7. Par ailleurs, M.B..., ancien directeur adjoint de la société, qui ne pouvait ignorer les conditions et le caractère extrêmement avantageux de cet accord doit également, eu égard à l'ensemble des éléments détaillés ci-dessus, être regardé comme ayant eu l'intention de recevoir la libéralité dont s'agit. Dans ces conditions, c'est à bon droit que le tribunal administratif de Bastia a considéré que les sommes litigieuses constituaient un avantage occulte consistant en une libéralité taxable en application des dispositions précitées du c de l'article 111 du code général des impôts.
En ce qui concerne les pénalités :
8. Aux termes de l'article 1729 du code général des impôts : " Les inexactitudes ou les omissions relevées dans une déclaration ou un acte comportant l'indication d'éléments à retenir pour l'assiette ou la liquidation de l'impôt ainsi que la restitution d'une créance de nature fiscale dont le versement a été indûment obtenu de l'Etat entraînent l'application d'une majoration de : a. 40 % en cas de manquement délibéré (...) ".
9. Eu égard à ce qui a été dit aux points 6 et 7, M.B..., ancien dirigeant de la SA Sofremi, ne pouvait ignorer le caractère imposable de la libéralité dont il a été bénéficiaire. Par suite, l'administration a pu à bon droit lui infliger une majoration de 40 % en application des dispositions de l'article 1729 du code général des impôts.

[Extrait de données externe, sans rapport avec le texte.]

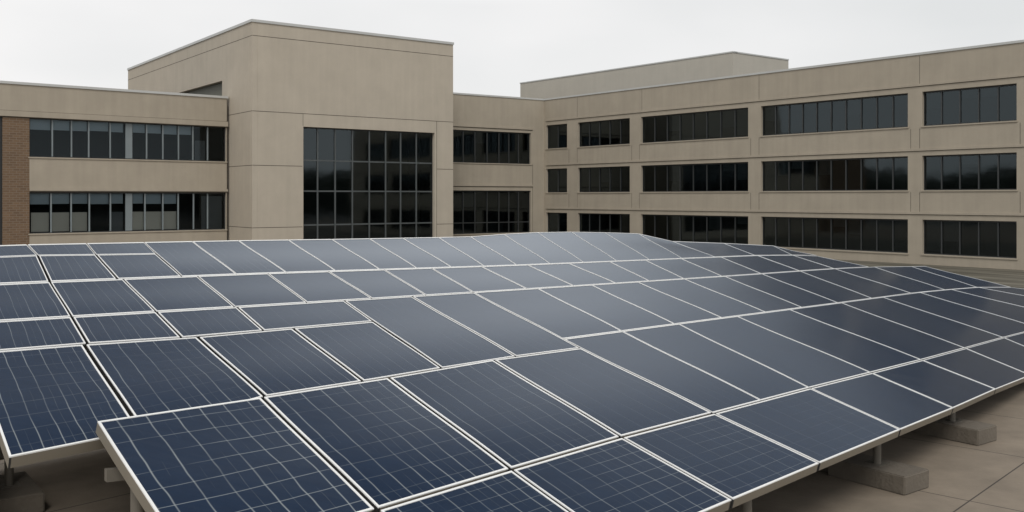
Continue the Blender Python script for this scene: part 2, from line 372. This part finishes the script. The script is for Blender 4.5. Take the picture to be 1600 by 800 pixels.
# --- penthouse on the roof of the right wing
FRb = Facade(FR.P(0, 0, -4.5)[:2], FR.P(UL, 0, -4.5)[:2])
ua, ub = FRb.u(1145), FRb.u(813)
pz = FRb.z(1145, 82)
pa = FRb.P(ua, 0); pb = FRb.P(ub, 0)
o = empty('penthouse', (pa.x, pa.y, ROOF-.35), 'plain grey green plant room standing on the roof of the right wing', 'plant room')
mb = MB(); z0 = ROOF-.35
dep = Facade((pa.x, pa.y), tuple((pa-FR.n)[:2])).u(1232)
q = [pa, pb, pb-FR.n*dep, pa-FR.n*dep]
for i in range(4):
    a, b = q[i], q[(i+1) % 4]; mb.quad((a.x, a.y, z0), (b.x, b.y, z0), (b.x, b.y, pz), (a.x, a.y, pz))
mb.build('wall', M['wall_grey'], o)
mb = MB(); mb.quad(*[(p.x, p.y, pz-.1) for p in q]); mb.build('roof', M['roof'], o)
mb = MB(); coping(FRb, mb, ua-.04, ub+.04, pz, .09, .04)
Fs = Facade((pa.x, pa.y), (q[3].x, q[3].y)); Fs.box(mb, .05, dep, pz, pz+.09, -.4, .04); mb.build('coping', M['coping'], o)

# --- link block between tower and right wing
lA = pt(690, 69.8); lB = rB
FL = Facade(pt(708, 70.35), rB); ul0 = FL.u(690)
o = empty('office_block', (rB[0], rB[1], 0), 'short tan link block set back between the tall tower and the right wing', 'building')
h1 = (FL.u(705), FL.u(829.5), FL.z(829.5, 256.5), FL.z(829.5, 208)); h2 = (FL.u(705), FL.u(829.5), FL.z(829.5, 363), FL.z(829.5, 298))
mb = MB(); FL.wall(mb, ul0-2, FL.len, 0, ROOF, [h1, h2])
for zz in (FL.z(829, 203), FL.z(829, 291.5)): FL.box(mb, ul0, FL.u(832), zz, zz+.12, -.02, .07)
mb.build('wall', M['wall'], o)
j = MB()
for zz in (FL.z(829, 203)-.05, FL.z(829, 291.5)-.05): joint(FL, j, ul0, FL.u(832), zz, zz+.045)
joint(FL, j, FL.u(832), FL.u(832)+.03, 0, FL.z(832, 257)); joint(FL, j, ul0, FL.u(832), h1[2]-.10, h1[2]-.075)
j.build('joint', M['joint'], o)
j = MB(); coping(FL, j, ul0-2, FL.len-.05, ROOF); j.build('coping', M['coping'], o)
mx_ = [FL.u(x) for x in (725.5, 744, 763, 781.5, 797, 812)]
window(FL, o, h1, mx_, mat_m='mullion_dark', mw=.07, blinds=[(mx_[1]+.05, mx_[2]-.05, h1[3]-.9, h1[3]-.05, 'blind_dark')])
window(FL, o, h2, mx_, trans=(FL.z(780, 347.5),), mat_m='mullion_dark', mw=.07, blinds=[(mx_[0]+.05, mx_[1]-.05, h2[3]-1.2, h2[3]-.05, 'blind_dark')])
ft = [FL.P(ul0-2, 0), FL.P(FL.len, 0), FL.P(FL.len, 0)-FL.n*14, FL.P(ul0-2, 0)-FL.n*14]
body(o, [(p.x, p.y) for p in ft], ROOF, {0}, M['wall'])
room(FL, o, ul0-1.9, FL.len-.6, .02, ROOF-.5, depth=4, floors=(FL.z(829, 285),))

# --- tall tower
D = 66.0
tR, tC = pt(708, D), pt(394, D*238/274)
tB = pt(200, D*238/274*274/198)
FT = Facade(tC, tR); FS = Facade(tC, tB)
TZ = E+238/FPX*D
o = empty('tower_block', (tC[0], tC[1], 0), 'tall windowless topped tan tower with a big dark gridded glass front', 'building')
hu0, hu1 = FT.u(474), FT.u(679); hz1 = (FT.z(474, 199)+FT.z(679, 206.5))/2; hz0 = .6
hole = (hu0, hu1, hz0, hz1)
mb = MB(); FT.wall(mb, 0, FT.len, 0, TZ, [hole]); 
# side wall with a louvred opening that the left wing's roof partly hides
su0, su1 = FS.u(347), FS.u(262); sz1 = FS.z(347, 126); sz0 = sz1-2.2
FS.wall(mb, 0, FS.len, 0, TZ, [(su0, su1, sz0, sz1)])
mb.build('wall', M['wall_tower'], o)
j = MB()
lv = [FT.z(394, 173.5), FT.z(394, 258.5), FT.z(394, 356.5)]; top = FT.z(394, 55.5)
for F_, uu in ((FT, FT.len), (FS, FS.len)):
    joint(F_, j, .01, uu, top, top+.035)
joint(FT, j, .01, FT.len, lv[0], lv[0]+.035); joint(FS, j, .01, FS.u(357), lv[0], lv[0]+.035)
for z in lv[1:]:
    joint(FT, j, .01, hu0-.06, z, z+.035); joint(FT, j, FT.u(682), FT.len, z, z+.035); joint(FS, j, .01, FS.u(357), z, z+.035)
joint(FT, j, hu0-.035, hu0-.01, hz1+.05, lv[0]); joint(FT, j, FT.u(682), FT.u(682)+.03, 0, lv[0])
j.build('joint', M['joint'], o)
j = MB(); FT.box(j, -.06, FT.len+.04, TZ, TZ+.16, -.45, .06); FS.box(j, .42, FS.len+.04, TZ, TZ+.16, -.45, .06); j.build('coping', M['coping'], o)
lm = MB()
nsl = 12
FS.box(lm, su0, su1, sz0, sz1, -.36, -.34)
lm.build('recessed_panel', M['louvre'], o)
mu = [FT.u(x) for x in (499, 526.5, 553.5, 580, 605.5, 629, 653.5)]
window(FT, o, hole, mu, trans=(FT.z(474, 250), FT.z(474, 298.5), FT.z(474, 352)), mat_m='mullion', mw=.09, recess=.28, sill=False,
       blinds=[])
ft = [FT.P(0, 0), FT.P(FT.len, 0), FT.P(FT.len, 0)-FT.n*FS.len, FS.P(FS.len, 0)]
body(o, [(p.x, p.y) for p in ft], TZ, {0, 3}, M['wall_tower'])
room(FT, o, .6, FT.len-.3, .02, hz1+.6, depth=5)

# --- left wing
dl = 60.3
wR, wL = pt(355.5, dl), pt(0, dl*154/178)
FW = Facade(wL, wR); LZ = E+154/FPX*dl
uw0 = -7.0
o = empty('office_wing', (wR[0], wR[1], 0), 'low tan wing at the left with a brick pier and windows hung with grey blinds', 'building')
x0, x1 = 46, 354
def zl(y0, y1): return (FW.z(x0, y0)+FW.z(x1, y1))/2
za1, za0 = zl(184.5, 196.5), zl(245, 252.5); zb1, zb0 = zl(299, 301.5), zl(364, 359.5)
hA = (FW.u(x0), FW.u(x1)-.02, za0, za1); hB = (FW.u(x0), FW.u(x1)-.02, zb0, zb1)
ubr0 = FW.u(4)
mb = MB(); FW.wall(mb, hA[0], FW.len, 0, za1, [hA, hB]); FW.wall(mb, uw0, FW.len, za1, LZ, [])
FW.box(mb, uw0, FW.len, za1-.002, za1+.30, -.02, .10)
FW.box(mb, hA[0], FW.len, zb1+.06, zb1+.2, -.02, .07)
mb.build('wall', M['wall'], o)
mb = MB(); mb.quad(FW.P(ubr0, 0), FW.P(hA[0], 0), FW.P(hA[0], za1), FW.P(ubr0, za1), uv=[(0, 0), (hA[0]-ubr0, 0), (hA[0]-ubr0, za1), (0, za1)])
mb.quad(FW.P(ubr0, 0, -.4), FW.P(ubr0, 0), FW.P(ubr0, za1), FW.P(ubr0, za1, -.4), uv=[(0, 0), (.4, 0), (.4, za1), (0, za1)])
mb.quad(FW.P(uw0, 0), FW.P(ubr0-.3, 0), FW.P(ubr0-.3, za1), FW.P(uw0, za1), uv=[(0, 0), (ubr0-.3-uw0, 0), (ubr0-.3-uw0, za1), (0, za1)])
mb.build('brick_pier', M['brick'], o)
mb = MB(); mb.quad(FW.P(ubr0-.3, 0, -.1), FW.P(ubr0, 0, -.1), FW.P(ubr0, za1, -.1), FW.P(ubr0-.3, za1, -.1)); mb.build('recess', M['frame_dark'], o)
j = MB(); joint(FW, j, uw0, FW.len, za1+.30, za1+.325); FW.box(j, uw0, FW.len, za1-.05, za1-.004, -.1, .04)
FW.box(j, hA[0], FW.len, zb1+.006, zb1+.06, -.1, .03)
joint(FW, j, FW.len-.05, FW.len, 0, LZ-.05); j.build('joint', M['joint'], o)
j = MB(); coping(FW, j, uw0, FW.len+.03, LZ, .14, .06); j.build('coping', M['coping'], o)
X1 = [83, 113, 140, 173.6, 230.6, 256, 280.5, 303, 326]; X2 = [81, 112.5, 141, 174, 228, 256, 280, 304, 326]
def bl(xs, zt, frac):
    out_ = []; e = [x0+1.5]+xs+[x1-2]; 
    for a, b in zip(e, e[1:]):
        segs = [(a, 196.5), (209, b)] if a < 200 < b else [(a, b)]
        out_ += [(FW.u(c)+.05, FW.u(d)-.05) for c, d in segs]
    return out_
H1, H2 = za1-za0, zb1-zb0
bA = []
for k, (a, b) in enumerate(bl(X1, za1, .3)):
    fr_ = [.30, .29, .29, .27, .28, .27, .27, .28, .27, 0, 0][k]
    if fr_: bA.append((a, b, za1-H1*fr_, za1-.04, 'blind'))
bA.append((FW.u(308), FW.u(324), za0+.05, za1-H1*.42, 'blind_dark'))
bB = []
for k, (a, b) in enumerate(bl(X2, zb1, .3)):
    fr_ = [.30, .29, .29, .30, .29, .29, .30, .30, 0, 0, 0][k]
    if fr_: bB.append((a, b, zb1-H2*fr_, zb1-.04, 'blind'))
for a, b, t in ((51, 79, .50), (83, 111, .50), (115, 139, .50), (210, 279, .50)): bB.append((FW.u(a), FW.u(b), zb0+.08, zb1-H2*t, 'blind_beige'))
bB.append((FW.u(176), FW.u(195), zb0+.05, zb1-H2*.5, 'blind_dark')); bB.append((FW.u(318), FW.u(350), zb0+.05, zb1-H2*.1, 'blind_dark'))
wd = [(FW.u(197.5), FW.u(208))]
window(FW, o, hA, [FW.u(x) for x in X1], mat_m='mullion_light', gl='glass_clear', blinds=bA, wide=wd, mw=.075)
window(FW, o, hB, [FW.u(x) for x in X2], mat_m='mullion_light', gl='glass_clear', blinds=bB, wide=wd, mw=.075)
ft = [FW.P(uw0, 0), FW.P(FW.len, 0), FW.P(FW.len, 0)-FW.n*12, FW.P(uw0, 0)-FW.n*12]
body(o, [(p.x, p.y) for p in ft], LZ, {0, 1}, M['wall'])
room(FW, o, hA[0]-.2, FW.len-.1, .02, za1+.3, depth=3, floors=(zb1+.5,))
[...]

10. Il résulte de l'ensemble de ce qui précède que M. B...n'est pas fondé à soutenir que c'est à tort que, par le jugement attaqué, le tribunal administratif de Bastia a rejeté le surplus de sa demande.
D É C I D E :
Article 1er : Il n'y a pas lieu de statuer sur les conclusions aux fins de décharge, en droits et pénalités, des cotisations supplémentaires de contributions sociales mises à la charge de M. B... à hauteur de 116 417 euros au titre de l'année 2012.
Article 2 : Le surplus des conclusions de la requête de M. B...est rejeté.
Article 3 : Le présent arrêt sera notifié à M. A...B...et au ministre de l'action et des comptes publics.
Copie en sera adressée à la direction de contrôle fiscal Ile-de-France Ouest.
Délibéré après l'audience du 28 février 2019, où siégeaient :
- Mme Paix, présidente assesseure, présidente de la formation de jugement en application de l'article R. 222-26 du code de justice administrative,
- M. Haïli, premier conseiller,
- Mme Courbon, premier conseiller.
Lu en audience publique, le 14 mars 2019.